Alla Repubblica Ceca, alla Lituania e alla Grecia, la Commissione rimprovera di non avere adottato un meccanismo sanzionatorio nel caso di violazione della legge. L’esecutivo comunitario accusa invece la Germania, il Lussemburgo, la Spagna e il Regno Unito di non avere applicato le sanzioni previste dalla legislazione. Questi Paesi sono quelli che hanno omologato veicoli Volkswagen, dotati di software illegale per limitare le emissioni al momento dei test.
Inoltre, la Commissione considera che la Germania e la Gran Bretagna hanno violato la legge quando si sono rifiutate di inviare a Bruxelles le informazioni raccolte nell’indagine relativa all’emissione irregolare di ossido di azoto (NOx) da parte dei veicoli Volkswagen circolanti sul loro territorio. Con l’iniziativa di ieri, la Commissione ha inviato una lettera di messa in mora, il primo stadio della procedura di infrazione. I Paesi hanno due mesi per rispondere alla richiesta di informazioni.
La decisione sorprenderà alcuni osservatori, convinti che la Commissione non avrebbe mai aperto una procedura di infrazione contro Berlino in un ambito così delicato. In realtà, Bruxelles non ha potuto che applicare le regole comunitarie, anche per le pressioni in tal senso del Parlamento europeo. Per tutta risposta il ministro dei Trasporti tedesco Alexander Dobrindt ha sottolineato come la Germania sia «l’unico paese ad avere preparato una lista di misure per prevenire l’uso di dispositivi illegali».
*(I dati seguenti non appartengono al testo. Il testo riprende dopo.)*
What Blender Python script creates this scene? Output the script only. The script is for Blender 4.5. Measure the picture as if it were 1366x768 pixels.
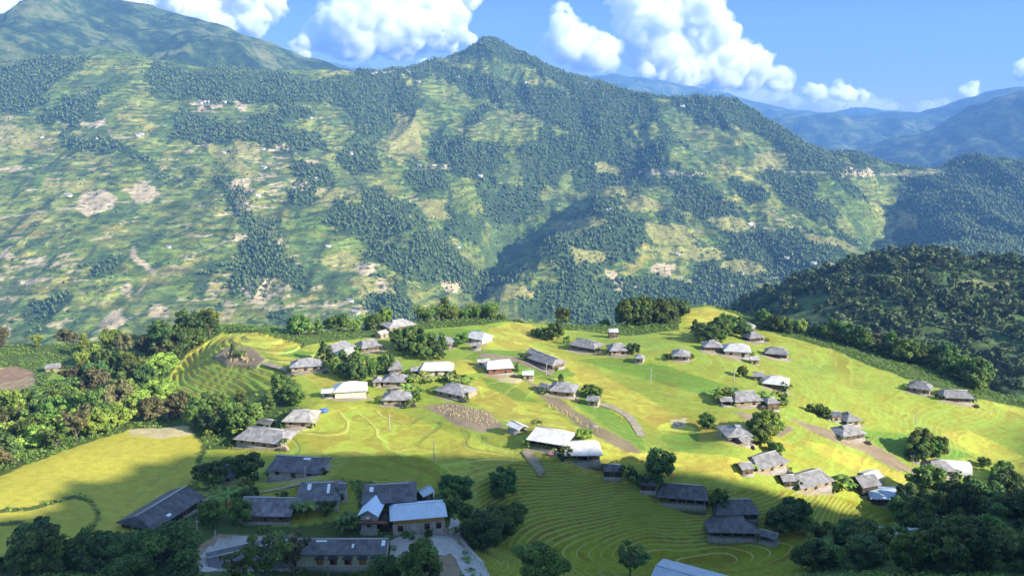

Lo scandalo ha creato tensioni nazionali, in particolare tra autorità tedesche e autorità italiane. Qualche mese fa, la Germania ha accusato Fiat Chrysler di truccare le auto diesel, come Volkswagen. Le autorità italiane hanno smentito. La Commissione ha ospitato in queste settimane riunioni tra i due Paesi. Il suo ruolo è di mediatore, non di arbitro. Nel frattempo, Bruxelles sta anche cercando di organizzare gli interessi degli acquirenti di auto Volkswagen che vogliono ottenere un risarcimento.
Lo scandalo Volkswagen è scoppiato nel settembre dell’anno scorso quando le autorità americane hanno scoperto che la società usava uno speciale software per limitare le emissioni nocive al momento del test di omologazione. Si calcola che 11 milioni di automobili siano dotate di questo dispositivo, di cui 8,5 milioni in Europa. A differenza che in Europa, i consumatori americani sono stati rapidi a chiedere un indennizzo, per un totale di 15 miliardi di dollari.
Intanto, Parlamento e Consiglio stanno discutendo una proposta di riforma del sistema di omologazione delle automobili in Europa. Oggi la messa su strada per l’intero mercato unico avviene sotto la responsabilità dei singoli Paesi. La Commissione vuole darsi il potere di sospendere, escludere o multare i servizi tecnici che non rispettano le regole europee, così come anche le case automobilistiche che violano le regole, fino a 30mila euro per auto (in Germania, l’attuale sanzione può salire fino a 5mila euro per auto).